18/19Designing History; The Extraordinary Art & Style of the Obama White House by Michael S. Smith, published in 2020
Michael S. Smith (https://www.houseandgarden.co.uk/article/michael-s-smith-decorating-advice) delivered the most exciting White House redecoration since the Kennedy era – but this book is more than that. It places the Obama White House within the context of the last two centuries of White House history and describes the importance of choosing art and other items that represent not just the inhabitants, but the Office of the President of the United States of the America; Michelle Obama’s goal “was to make the White House feel more open, welcoming, and accessible to all Americans.” While most readers are unlikely to find themselves in the position of decorating an official residence, it is a fascinating insight into doing so, and a lesson in working with what you already have, which can be applied to every project, however big or small.

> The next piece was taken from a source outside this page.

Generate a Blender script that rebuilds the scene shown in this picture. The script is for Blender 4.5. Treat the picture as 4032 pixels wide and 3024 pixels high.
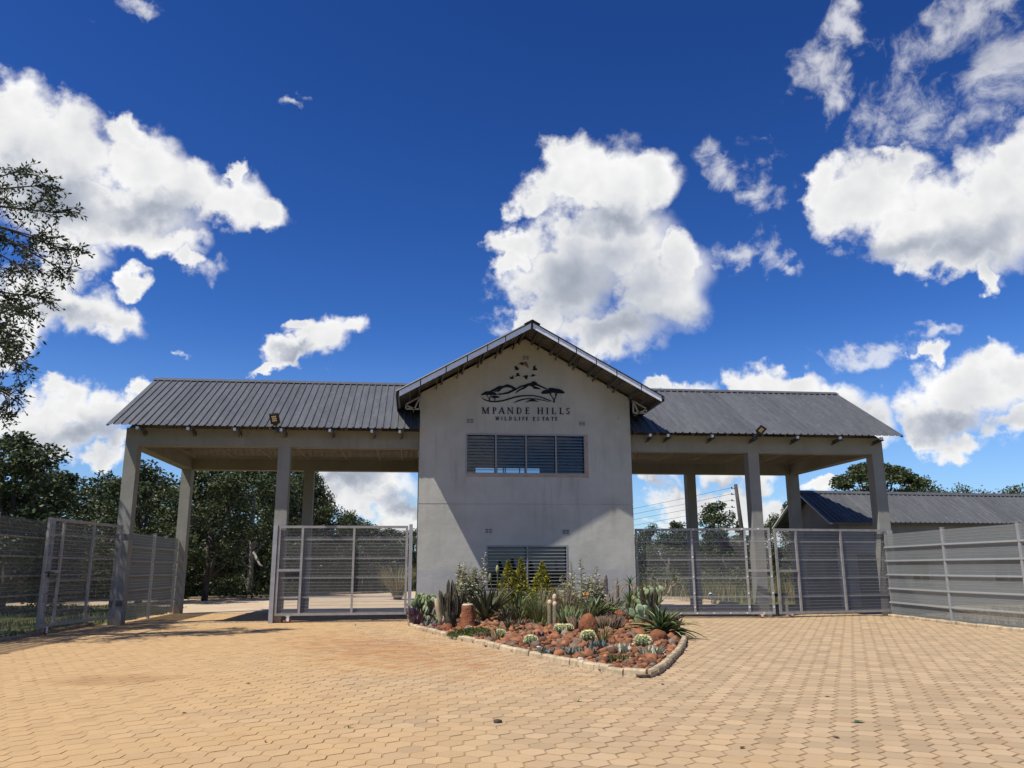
"""Gatehouse of a wildlife estate under a blue cumulus sky, built object by object."""
import bpy, bmesh, math, random
from mathutils import Vector, Matrix, noise as mnoise
rng = random.Random(7)
R = math.radians
for o in list(bpy.data.objects):
    bpy.data.objects.remove(o)
C = bpy.context.scene.collection
scene = bpy.context.scene

EXPOSURE = 0.25
SUN_E = 4.8
SKY_SAT, SKY_VAL, SKY_STR, CLOUD_STR = 1.25, 1.0, 0.054, 0.80
PLASTER_LO, PLASTER_HI = (.375,.370,.315), (.455,.445,.385)
ROOF_LO, ROOF_HI = (.074,.077,.080), (.108,.110,.112)
PAVE_R, PAVE_L = (.425,.308,.182), (.485,.318,.155)

# ------------------------------------------------------------------ camera
cam_d = bpy.data.cameras.new('camera')
cam = bpy.data.objects.new('camera', cam_d)
C.objects.link(cam)
PITCH, YAW, ROLL = R(12.829), R(6.911), R(0.305)
fw = Vector((math.sin(YAW)*math.cos(PITCH), math.cos(YAW)*math.cos(PITCH), math.sin(PITCH)))
ri = Vector((math.cos(YAW), -math.sin(YAW), 0))
dn = -ri.cross(fw)
r2 = math.cos(ROLL)*ri + math.sin(ROLL)*dn
d2 = -math.sin(ROLL)*ri + math.cos(ROLL)*dn
m = Matrix((r2, -d2, -fw)).transposed().to_4x4()
m.translation = Vector((0, 0, 1.6))
cam.matrix_world = m
cam_d.sensor_width = 36
cam_d.lens = 3182/4032*36
cam_d.clip_start = 0.05
cam_d.clip_end = 3000
scene.camera = cam
scene.view_settings.view_transform = 'Standard'
scene.view_settings.look = 'None'
scene.view_settings.exposure = EXPOSURE
scene.view_settings.gamma = 1
scene.view_settings.use_curve_mapping = False
scene.render.engine = 'CYCLES'
scene.cycles.transparent_max_bounces = 32
scene.cycles.max_bounces = 8
scene.cycles.use_denoising = True

# ------------------------------------------------------------------ sun and sky
SUN_DIR = Vector((3.1, 1.72, -5.8)).normalized()
sd = bpy.data.lights.new('sun', 'SUN')
sd.energy = SUN_E
sd.angle = R(0.53)
sd.color = (1.0, 0.955, 0.88)
so = bpy.data.objects.new('sun', sd)
C.objects.link(so)
so.location = (-20, -11, 40)
so.rotation_euler = SUN_DIR.to_track_quat('-Z', 'Y').to_euler()

class NT:
    """small helper to write node trees as expressions"""
    def __init__(s, nt):
        s.nt = nt
    def n(s, t, **kw):
        x = s.nt.nodes.new(t)
        for k, v in kw.items():
            setattr(x, k, v)
        return x
    def put(s, sock, v):
        if v is None:
            return
        if isinstance(v, bpy.types.NodeSocket):
            s.nt.links.new(v, sock)
        else:
            sock.default_value = v
    def m(s, op, a, b=None, c=None, clamp=False):
        x = s.n('ShaderNodeMath', operation=op, use_clamp=clamp)
        s.put(x.inputs[0], a); s.put(x.inputs[1], b); s.put(x.inputs[2], c)
        return x.outputs[0]
    def v(s, op, a, b=None, c=None):
        x = s.n('ShaderNodeVectorMath', operation=op)
        s.put(x.inputs[0], a); s.put(x.inputs[1], b)
        if c is not None:
            if op == 'SCALE': s.put(x.inputs[3], c)
            else: s.put(x.inputs[2], c)
        return x.outputs['Value'] if op in ('LENGTH', 'DOT_PRODUCT', 'DISTANCE') else x.outputs['Vector']
    def noise(s, vec, scale, detail=4, rough=.5, dist=0, color=False):
        x = s.n('ShaderNodeTexNoise')
        s.put(x.inputs['Vector'], vec)
        x.inputs['Scale'].default_value = scale
        x.inputs['Detail'].default_value = detail
        x.inputs['Roughness'].default_value = rough
        x.inputs['Distortion'].default_value = dist
        return x.outputs['Color' if color else 'Fac']
    def sstep(s, a, lo, hi):
        x = s.n('ShaderNodeMapRange', interpolation_type='SMOOTHSTEP')
        s.put(x.inputs[0], a); x.inputs[1].default_value = lo; x.inputs[2].default_value = hi
        return x.outputs[0]
    def mix(s, f, a, b):
        x = s.n('ShaderNodeMix', data_type='RGBA')
        s.put(x.inputs[0], f); s.put(x.inputs[6], a); s.put(x.inputs[7], b)
        return x.outputs[2]

def c4(c):
    return (c[0], c[1], c[2], 1)

world = bpy.data.worlds.new('World')
scene.world = world
world.use_nodes = True
W = NT(world.node_tree)
world.node_tree.nodes.clear()
sky = W.n('ShaderNodeTexSky', sky_type='NISHITA')
sky.sun_disc = False
sky.sun_elevation = math.asin(-SUN_DIR.z)
sky.sun_rotation = math.atan2(-SUN_DIR.x, -SUN_DIR.y)
sky.altitude = 1100
sky.air_density = 1.0
sky.dust_density = 0.35
sky.ozone_density = 2.2
hs = W.n('ShaderNodeHueSaturation')
hs.inputs['Hue'].default_value = .507
hs.inputs['Saturation'].default_value = SKY_SAT
hs.inputs['Value'].default_value = SKY_VAL
W.put(hs.inputs['Color'], sky.outputs[0])
bg_sky = W.n('ShaderNodeBackground')
bg_sky.inputs[1].default_value = SKY_STR
gm = W.n('ShaderNodeGamma')
gm.inputs[1].default_value = 1.45
W.put(gm.inputs[0], hs.outputs[0])
hz = W.n('ShaderNodeMix', data_type='RGBA')
bg_hz = hz
CLOUD_BIG = [(-27.1,26.3,3.1,2.7),(-23.6,26.0,4.2,2.8),(-19.9,26.3,3.5,2.6),(-20.5,28.0,1.5,1.1),(-16.8,25.2,3.4,2.4),(-21.5,22.8,5.5,2.6),(-13.0,24.8,2.4,2.5),(-10.9,24.0,1.9,1.6),(-14.6,24.5,2.2,1.7),(-25.8,22.5,3.9,4.0),(-18.5,21.6,3.2,1.3),(-16.5,20.7,1.3,0.8),(-13.2,26.7,0.9,1.0),(-24.2,20.0,3.2,1.4),(-22.4,16.0,3.2,2.1),(-25.3,16.4,3.3,3.0),(-20.2,15.7,2.1,1.5),(-25.7,13.5,1.7,1.4),(-19.8,18.7,1.1,1.0),(-24.5,18.3,2.3,1.1),(11.6,27.6,4.2,2.0),(9.3,26.2,2.5,1.8),(14.9,26.1,5.2,3.2),(18.0,26.2,2.5,2.1),(13.7,22.7,7.1,3.3),(7.3,22.7,2.5,1.6),(6.4,21.4,1.7,1.2),(10.9,20.3,5.5,3.4),(17.4,19.3,4.9,3.5),(14.6,16.7,5.6,2.4),(19.5,21.1,2.0,2.2),(9.5,17.4,2.0,2.3),(31.7,23.6,3.7,2.6),(30.3,24.6,2.1,1.7),(35.5,21.6,4.9,3.2),(39.6,22.2,3.6,5.0),(41.3,24.5,2.2,2.8),(34.5,24.7,2.5,1.1),(38.3,17.7,0.9,1.0),(36.9,19.1,2.8,1.4),(-7.0,15.2,2.8,1.7),(-9.1,14.0,2.4,1.0),(-5.2,15.7,1.6,1.2),(-8.6,16.1,1.3,0.7),(-10.9,13.1,2.2,0.6),(-24.2,9.5,2.8,2.0),(-22.3,10.2,1.8,1.4),(-20.1,9.4,2.7,1.6),(-22.3,7.9,3.9,1.7),(-18.1,11.2,1.0,1.0),(-23.2,11.0,1.4,0.9),(-19.9,7.2,1.9,0.7),(19.3,12.3,2.7,0.8),(18.5,12.7,1.3,0.6),(24.3,12.3,2.7,1.6),(26.2,12.5,2.8,1.2),(28.1,10.9,3.4,1.8),(30.6,9.5,3.0,1.8),(23.1,11.8,1.8,0.9),(36.9,11.0,3.6,2.1),(39.0,11.6,1.9,1.7),(36.0,9.6,3.2,1.7),(36.8,7.8,2.2,0.9),(34.7,13.7,1.1,0.8),(39.2,9.3,1.9,1.7),(35.1,8.6,1.5,0.9)]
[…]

19/19The Secret Lives of Colour by Kassia St Clair, published in 2016
While not strictly a decorating book, wouldn’t you like to know more about whichever shade you decide to paint your bedroom, kitchen or drawing room? Here is the history of Indian yellow (apparently once made from the urine of cows fed only on mango), of beige (the cult 1920s decorator Elsie de Wolfe’s favourite colour, but now almost universally loathed for its conventionality), of scarlet (associated with martyrdom, and the colour Mary Queen of Scots wore underneath her more sombre dress when she was executed) and much more.